Many of the traditional approaches to teaching, while effective at the time, are no longer considered best practices today. Instead of teachers filling students with knowledge, we empower students to take charge of their own learning. We strive to develop Assessment Capable Learners who Collaborate with others, Reflect on their goals, Understand where they are in the learning process and where they are going, Seek and give feedback, Apply different strategies, Dare to persevere, Embrace challenges, and Rejoice in their growth. Teachers provide direct instruction for a portion of each lesson, but then, it is up to the students to get busy engaging with the content through inquiry, discovery, error, and most important, through discussion.

That brings me to the third skill that is so important to develop. When students are able to articulate or explain what they are doing/learning, they are on the way to mastery. It is necessary for students to share their ideas, their wonderings, their questions, and their suggestions with their peers. When they can explain their thinking to someone else, not only are they helping the other person understand, but they are also shoring up their own confidence and understanding. As I go from classroom to classroom during informal and formal teacher observations, I am certainly attuned to how a teacher presents new content, but I am also interested in listening to student conversations about the material they are learning. The more students talk, the more the content is being reinforced in their minds.
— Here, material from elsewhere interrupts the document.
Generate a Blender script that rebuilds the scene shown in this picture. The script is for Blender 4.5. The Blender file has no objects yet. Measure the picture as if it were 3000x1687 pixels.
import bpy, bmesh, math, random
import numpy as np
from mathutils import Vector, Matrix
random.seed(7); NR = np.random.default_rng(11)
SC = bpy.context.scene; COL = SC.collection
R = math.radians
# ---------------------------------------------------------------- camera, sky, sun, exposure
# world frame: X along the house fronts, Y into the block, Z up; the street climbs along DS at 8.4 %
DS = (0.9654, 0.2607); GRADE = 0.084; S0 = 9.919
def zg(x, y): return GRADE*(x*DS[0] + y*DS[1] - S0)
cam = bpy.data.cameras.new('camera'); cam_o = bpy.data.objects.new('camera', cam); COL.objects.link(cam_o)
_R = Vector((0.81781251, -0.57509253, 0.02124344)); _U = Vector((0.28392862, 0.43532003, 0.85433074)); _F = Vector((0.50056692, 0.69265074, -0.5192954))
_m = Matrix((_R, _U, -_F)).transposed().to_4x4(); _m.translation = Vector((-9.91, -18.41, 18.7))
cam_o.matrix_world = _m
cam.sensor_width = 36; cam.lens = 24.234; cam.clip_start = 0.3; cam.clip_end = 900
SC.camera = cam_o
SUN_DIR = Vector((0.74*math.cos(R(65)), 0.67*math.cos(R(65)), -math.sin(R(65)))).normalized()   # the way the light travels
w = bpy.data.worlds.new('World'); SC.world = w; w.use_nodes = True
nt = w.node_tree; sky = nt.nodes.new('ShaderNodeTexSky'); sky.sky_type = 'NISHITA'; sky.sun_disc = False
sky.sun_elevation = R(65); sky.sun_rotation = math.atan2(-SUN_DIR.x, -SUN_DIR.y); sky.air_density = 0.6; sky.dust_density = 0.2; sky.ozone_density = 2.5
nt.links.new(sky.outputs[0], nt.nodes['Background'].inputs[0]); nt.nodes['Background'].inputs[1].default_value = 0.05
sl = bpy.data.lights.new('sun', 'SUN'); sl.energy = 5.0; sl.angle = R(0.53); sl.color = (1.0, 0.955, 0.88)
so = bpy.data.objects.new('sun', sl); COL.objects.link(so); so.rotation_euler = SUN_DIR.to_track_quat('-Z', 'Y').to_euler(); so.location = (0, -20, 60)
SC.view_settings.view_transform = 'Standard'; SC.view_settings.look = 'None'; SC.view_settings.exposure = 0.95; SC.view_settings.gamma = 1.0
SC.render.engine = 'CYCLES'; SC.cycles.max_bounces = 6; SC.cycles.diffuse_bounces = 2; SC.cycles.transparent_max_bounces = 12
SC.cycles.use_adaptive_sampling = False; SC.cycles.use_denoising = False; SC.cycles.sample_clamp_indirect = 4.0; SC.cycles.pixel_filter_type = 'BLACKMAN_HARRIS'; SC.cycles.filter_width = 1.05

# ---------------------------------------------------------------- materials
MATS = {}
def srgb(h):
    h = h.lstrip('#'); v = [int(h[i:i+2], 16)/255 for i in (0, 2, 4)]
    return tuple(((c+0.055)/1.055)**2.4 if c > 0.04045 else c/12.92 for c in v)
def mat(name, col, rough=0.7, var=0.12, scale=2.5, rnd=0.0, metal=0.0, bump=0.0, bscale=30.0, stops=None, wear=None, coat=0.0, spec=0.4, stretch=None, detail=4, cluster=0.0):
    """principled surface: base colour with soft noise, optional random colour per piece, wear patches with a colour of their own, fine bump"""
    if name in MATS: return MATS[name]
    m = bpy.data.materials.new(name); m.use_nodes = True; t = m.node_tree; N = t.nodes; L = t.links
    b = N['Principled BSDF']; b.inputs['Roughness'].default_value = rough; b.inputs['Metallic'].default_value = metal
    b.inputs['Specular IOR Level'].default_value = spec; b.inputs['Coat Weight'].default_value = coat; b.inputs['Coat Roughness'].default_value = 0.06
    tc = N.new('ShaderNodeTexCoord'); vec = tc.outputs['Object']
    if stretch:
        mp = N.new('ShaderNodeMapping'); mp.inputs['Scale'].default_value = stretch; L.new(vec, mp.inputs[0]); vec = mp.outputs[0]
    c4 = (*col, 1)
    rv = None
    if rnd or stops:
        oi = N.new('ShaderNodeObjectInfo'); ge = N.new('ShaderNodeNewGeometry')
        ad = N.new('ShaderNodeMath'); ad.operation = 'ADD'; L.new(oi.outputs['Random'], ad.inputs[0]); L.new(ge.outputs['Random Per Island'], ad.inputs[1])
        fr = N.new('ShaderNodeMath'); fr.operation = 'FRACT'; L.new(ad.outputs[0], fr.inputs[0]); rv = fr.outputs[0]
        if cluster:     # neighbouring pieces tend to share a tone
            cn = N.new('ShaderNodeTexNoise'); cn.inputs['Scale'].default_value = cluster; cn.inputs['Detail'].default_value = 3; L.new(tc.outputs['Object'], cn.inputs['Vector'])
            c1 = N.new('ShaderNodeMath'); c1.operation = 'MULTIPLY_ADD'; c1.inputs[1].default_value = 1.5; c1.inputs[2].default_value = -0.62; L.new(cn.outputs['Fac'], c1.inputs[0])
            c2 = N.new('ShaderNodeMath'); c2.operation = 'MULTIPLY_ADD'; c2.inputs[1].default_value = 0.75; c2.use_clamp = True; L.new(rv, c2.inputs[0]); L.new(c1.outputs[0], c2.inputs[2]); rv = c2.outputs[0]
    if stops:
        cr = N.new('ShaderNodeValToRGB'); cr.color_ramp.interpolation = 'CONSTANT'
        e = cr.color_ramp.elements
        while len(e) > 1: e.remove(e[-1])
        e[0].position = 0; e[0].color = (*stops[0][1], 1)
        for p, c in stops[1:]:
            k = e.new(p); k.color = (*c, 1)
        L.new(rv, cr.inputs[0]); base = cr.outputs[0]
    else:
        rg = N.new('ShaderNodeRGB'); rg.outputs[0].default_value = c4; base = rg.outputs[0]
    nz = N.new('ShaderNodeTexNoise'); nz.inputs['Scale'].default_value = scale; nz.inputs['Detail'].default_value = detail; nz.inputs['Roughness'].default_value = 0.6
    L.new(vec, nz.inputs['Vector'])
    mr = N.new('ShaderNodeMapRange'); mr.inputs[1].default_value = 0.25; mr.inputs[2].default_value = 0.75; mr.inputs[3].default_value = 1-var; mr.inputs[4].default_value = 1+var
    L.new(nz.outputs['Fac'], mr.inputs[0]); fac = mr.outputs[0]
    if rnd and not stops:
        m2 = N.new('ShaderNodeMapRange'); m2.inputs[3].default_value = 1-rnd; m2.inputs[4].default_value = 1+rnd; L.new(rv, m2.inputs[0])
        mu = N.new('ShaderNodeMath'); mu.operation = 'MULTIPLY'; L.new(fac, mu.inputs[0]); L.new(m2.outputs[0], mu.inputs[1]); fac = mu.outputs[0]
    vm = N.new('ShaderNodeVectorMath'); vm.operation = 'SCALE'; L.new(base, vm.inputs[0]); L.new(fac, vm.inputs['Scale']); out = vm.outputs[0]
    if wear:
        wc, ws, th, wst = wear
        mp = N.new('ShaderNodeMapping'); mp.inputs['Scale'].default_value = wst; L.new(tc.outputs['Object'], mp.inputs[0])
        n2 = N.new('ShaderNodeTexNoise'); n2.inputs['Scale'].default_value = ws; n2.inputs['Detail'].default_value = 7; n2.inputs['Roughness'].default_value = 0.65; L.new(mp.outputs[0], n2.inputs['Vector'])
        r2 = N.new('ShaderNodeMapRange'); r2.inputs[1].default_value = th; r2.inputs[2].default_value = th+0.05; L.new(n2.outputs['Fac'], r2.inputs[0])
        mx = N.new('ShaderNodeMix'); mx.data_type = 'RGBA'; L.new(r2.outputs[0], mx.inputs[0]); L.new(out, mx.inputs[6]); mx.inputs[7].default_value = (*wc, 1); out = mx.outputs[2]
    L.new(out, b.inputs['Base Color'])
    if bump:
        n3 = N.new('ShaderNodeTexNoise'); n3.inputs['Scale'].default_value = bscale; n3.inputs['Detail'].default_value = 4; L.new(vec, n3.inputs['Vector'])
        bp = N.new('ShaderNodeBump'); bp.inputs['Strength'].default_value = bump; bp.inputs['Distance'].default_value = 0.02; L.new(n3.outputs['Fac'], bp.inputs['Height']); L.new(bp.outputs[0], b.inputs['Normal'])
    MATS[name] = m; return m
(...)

You can help with this process at home as well. Rather than focusing on the answer to a question or a problem, ask your child to explain how they came up with the answer, solved the problem, or why they responded as they did. Gently nudge them to expand on their explanation. Again, the more they talk, the more they are grasping the content. As an added plus, if you develop this practice now when your children are young, you are in store for a world of delight when they get to high school, college, or start their first job, because they will be eager to share with you, with great passion, all they are learning and doing. At that point, you may not have any idea what they are talking about, but that doesn’t matter. You just need to smile and nod and be content that you have raised a child who is smarter than a fifth grader.